- Entries provided:
★ ★ ★ ★

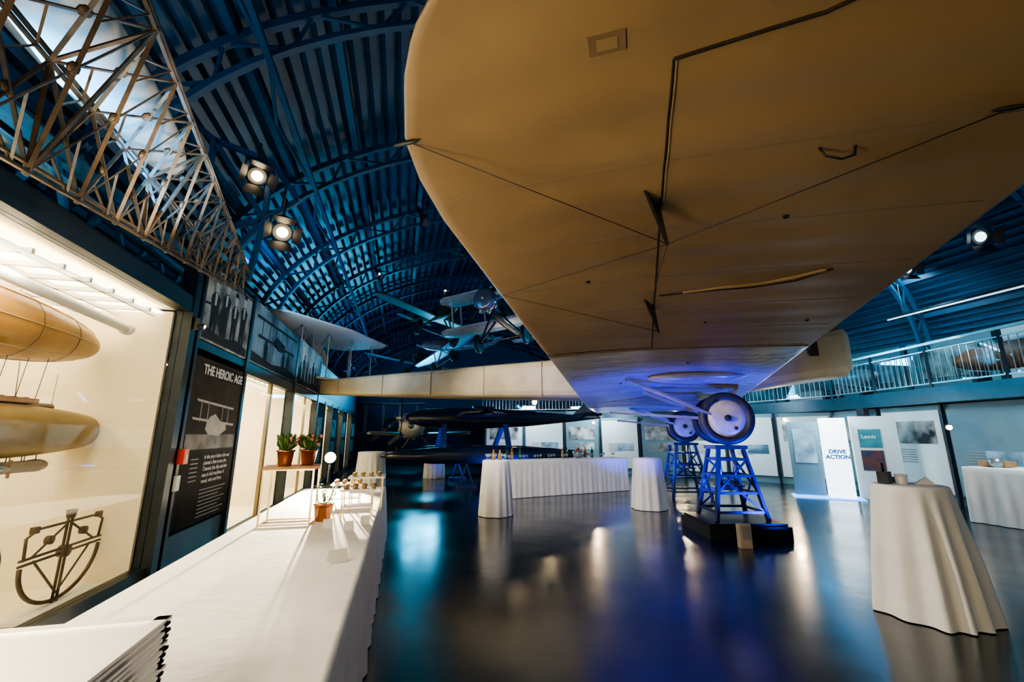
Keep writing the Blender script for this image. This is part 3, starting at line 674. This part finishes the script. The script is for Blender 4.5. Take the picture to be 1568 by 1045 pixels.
for si,(a,c) in enumerate(zip(Q,Q[1:])):
    A_=V((*a,0));C_=V((*c,0));L_=(C_-A_).length;n_=max(2,int(L_/1.5));d=(C_-A_).normalized();nn=V((-d.y,d.x,0))
    b.bar(A_+V((0,0,1.15))-nn*.05,C_+V((0,0,1.15))-nn*.05,.06,2.3,PANG)
    for i in range(n_):
        p=A_.lerp(C_,(i+.5)/n_);w=L_/n_*.9;rz=math.atan2(d.y,d.x)
        b.box(p+nn*.02+V((0,0,1.2)),(w,.05,1.95),(PANW,PANW,PANG)[rnd.randrange(3)] if i%3!=1 else PANW,rz=rz)
        k=rnd.randrange(3)
        if k<2: b.box(p+nn*.05+V((0,0,1.65)),(w*.8,.02,.55),PH1,rz=rz)
        if k>0: b.box(p+nn*.05-d*.15*w+V((0,0,1.1)),(w*.45,.02,.3),(PH2,PH1)[k%2],rz=rz)
        for t in range(6): b.box(p+nn*.05+d*.15*w+V((0,0,1.22-t*.06)),(w*.35,.012,.02),INKG,rz=rz)
        e=A_.lerp(C_,i/n_);b.box(e+nn*.05+V((0,0,1.15)),(.05,.08,2.3),DARKM,rz=rz)
b.done('wall_balcony_display')
b=B();b.bb((12.4,9.3,0),(12.6,9.5,2.31),BLACK);b.done('support_column')
kr=math.atan2(8.87-9.65,11.28-10.4)
kio=B();K0=V((10.85,9.3,0));RZ=kr
R=Matrix.Rotation(RZ,3,'Z')
kio.box(K0+R@V((.24,.1,1.02)),(.52,.5,2.0),KIOSK,rz=RZ);kio.box(K0+V((0,0,.01))-R@V((.1,0,0)),(1.5,.8,.02),mat('lightbox_blue',(.1,.3,.9),em=(.1,.4,1),es=1.2),rz=RZ)
kio.box(K0+R@V((-.42,.2,.98)),(.7,.1,1.9),PANG,rz=RZ);kio.box(K0+R@V((-.42,.14,1.3)),(.5,.02,.9),PH2,rz=RZ)
k=kio.done('exhibition_kiosk')
tx=K0+R@V((.24,-.155,1.12));text('kiosk_title','DRIVE\nACTION',.135,tx,(pi/2,0,RZ),INKB,k,align='CENTER',bold=.006)
b=B();c=V((11.80,8.70,0))
b.box(c+V((0,0,1.03)),(.95,.12,2.06),PANW,rz=RZ);b.box(c+R@V((-.1,-.07,1.5)),(.46,.01,.46),mat('poster_teal',(.015,.14,.19),(.03,.22,.26),rough=.4),rz=RZ);b.box(c+R@V((-.1,-.07,.95)),(.46,.01,.5),photomat('poster_photo_mix',(.14,.05,.04),(.03,.05,.09),6),rz=RZ)
pp=b.done('exhibition_banner');text('banner_title','Leeds',.13,c+R@V((-.28,-.08,1.5)),(pi/2,0,RZ),INK,pp)
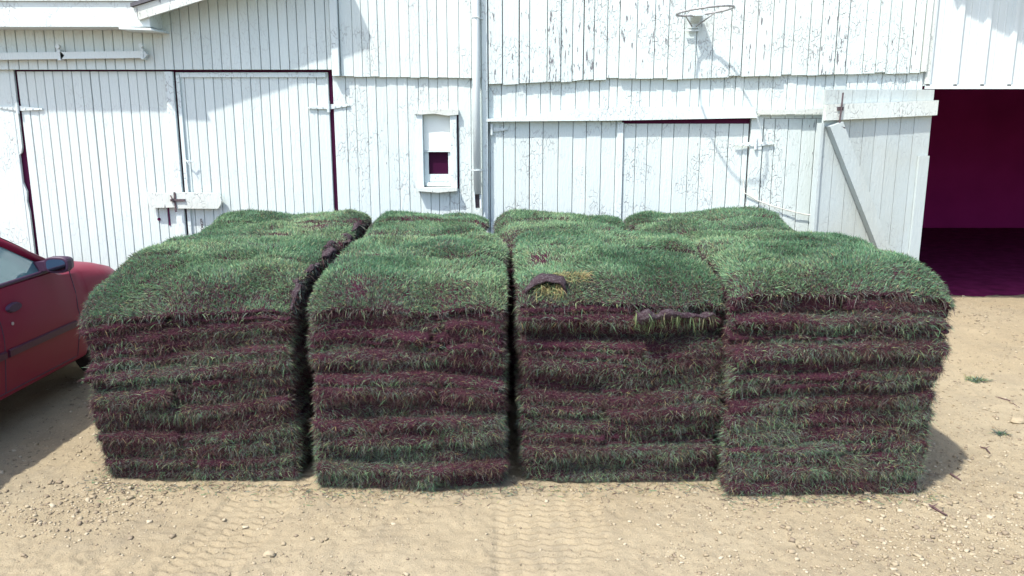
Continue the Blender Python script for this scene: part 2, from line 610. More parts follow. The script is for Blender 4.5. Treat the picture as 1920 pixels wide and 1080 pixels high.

★ ★ ★ ★

- Exercise prompt: From the entries above, copy out every line where the string "this" appears.

- Answer for the task:
Keep writing the Blender script for this image. This is part 3, starting at line 674. This part finishes the script. The script is for Blender 4.5. Take the picture to be 1568 by 1045 pixels.
Continue the Blender Python script for this scene: part 2, from line 610. More parts follow. The script is for Blender 4.5. Treat the picture as 1920 pixels wide and 1080 pixels high.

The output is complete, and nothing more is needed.